Kaepernick is also 30 but is now out of a job after quitting the San Francisco 49ers in 2017 to become a free agent, leaving behind a US$14m salary. He became the subject of Trump's odium and has taken legal action against the NFL, alleging collusion among clubs for the way he has been unable to secure a position anywhere when 50 other quarterbacks, many of them less well-performed, have.


Let's pause at this stage and consider the unlovely scenario being played out here. US stats show that black males aged 15-34 are 9-16 times more likely to be shot by police than other people. So a reasonably well-known quarterback bends a knee in a silent public protest.

Trump strikes. No matter what you might think of him – empty capitalist who makes George W. Bush look like an intellectual or Trump as some kind of economic messiah – there is no denying his rat cunning.

Instead of addressing the issue – black deaths at the hands of police – Trump marginalises matters by making it all about the anthem and "respect for America", taking aim at Kaepernick and other NFL knee-benders. A visit to the White House by Super Bowl winners the Philadelphia Eagles is called off when several players say they won't attend in support of Kaepernick.

The NFL is populated 80 per cent by black players; politically the NFL is run by conservative old, rich white guys but the player base is left-leaning. Culturally, NFL players are similar to what we often see in sport here: carefully packaged and presented "team players" with little in the way of new or penetrating insights nor much individuality.

That traditional control being flouted has further incensed Trump's rednecks, happily burning their Nikes on social media, outraged about the knee-bending and Nike's championing of it. Bigotry leading to death by police was a little harder to defend, so crank up the barbecue, boys, we're having Nike steaks…and don't forget to clean those guns.

Ah yes, Nike…see the commercial cynicism as opposed to the political cynicism?

It's a company which, not so long ago, was defending itself from charges of having expensive sports equipment made in sweat shops. Now it is championing the underdog.

But these guys are the masters of marketing. They've done their homework, mined their data. They see Trump's approval rating at an all-time low of 36 per cent and figure 64 per cent disapproval is a good long-term bet.


Kaepernick's prospects have also risen since last week when he won a legal move to get his collusion case to go to trial. That means the NFL and all manner of witnesses will be under the microscope as Kaepernick tries to prove collusion (no easy feat as just listing all the other guys who got jobs when he didn't won't be enough).

The NFL is at a crossroads. Football is enormously popular in the US but audience figures are falling in sync with issues like racism and head injuries. The NFL and the clubs have also shot themselves in the foot. Because Kaepernick doesn't have a gig, the most heavily-publicised player in the NFL isn't in, er, the NFL.

In terms of marketing cock-ups, this is a proud beauty. Imagine the following the football team who first fields Kaepernick will garner (or would have garnered) had they signed him up.
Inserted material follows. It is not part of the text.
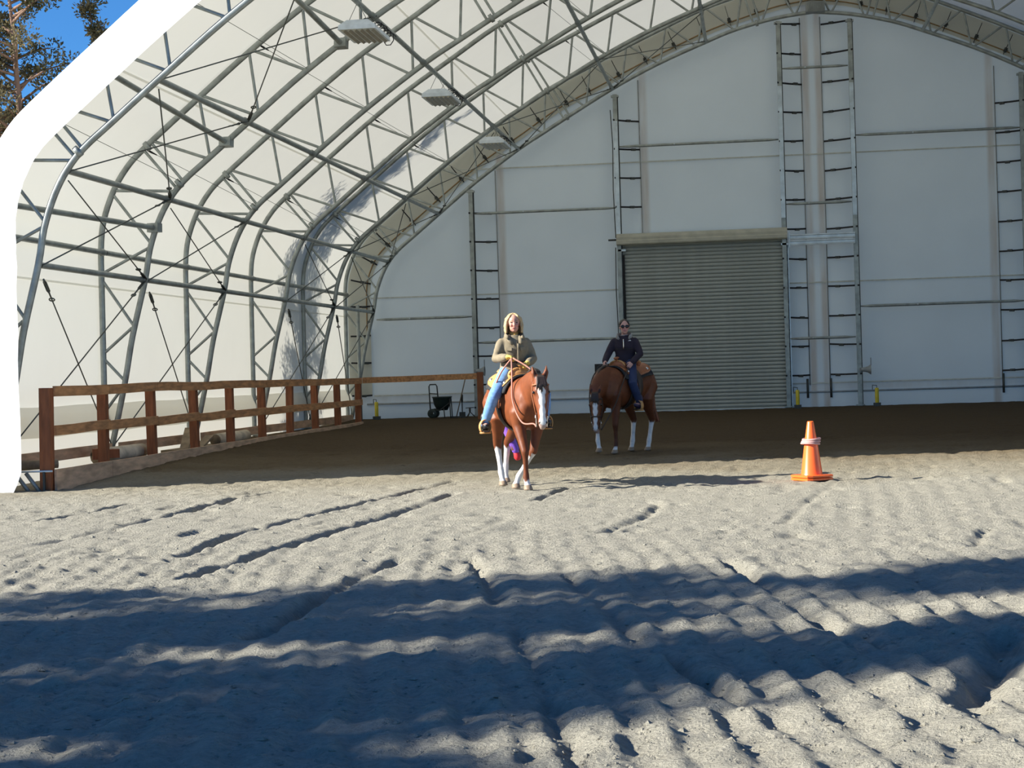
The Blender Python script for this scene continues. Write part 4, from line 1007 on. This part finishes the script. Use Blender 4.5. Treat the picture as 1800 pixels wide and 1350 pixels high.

Imagine how well the NFL could have done out of it. Instead they are in court…

For Trump, the blowback is less direct but potentially still damaging. Many political observers believe his low approval ratings and Democrat hustling may already have done enough to tip the controlling majority of the upcoming House of Representatives election to the Democrats.

That means they could road block Trump's agenda (whatever it is that day) and tie his hands; they can launch investigations and explore impeachment.

It's drawing too long a bow to say the Kaepernick issue will play a major role in this. The court case won't play out in time for the elections, after all.

But…64 per cent disapproval rating and a commerce and marketing giant setting out its stall against Trump is a sign Nike think going against Trump might be good for business.

And maybe, just maybe, a sometimes blinkered nation is seeing clearly (and possibly for the first time for some), the weakness in the Presidential argument that NFL and football, America and Americans, will all be great again as long as everyone stands up for the national anthem.

If Trump can't even control football, how's he going to manage America? And what's that noise?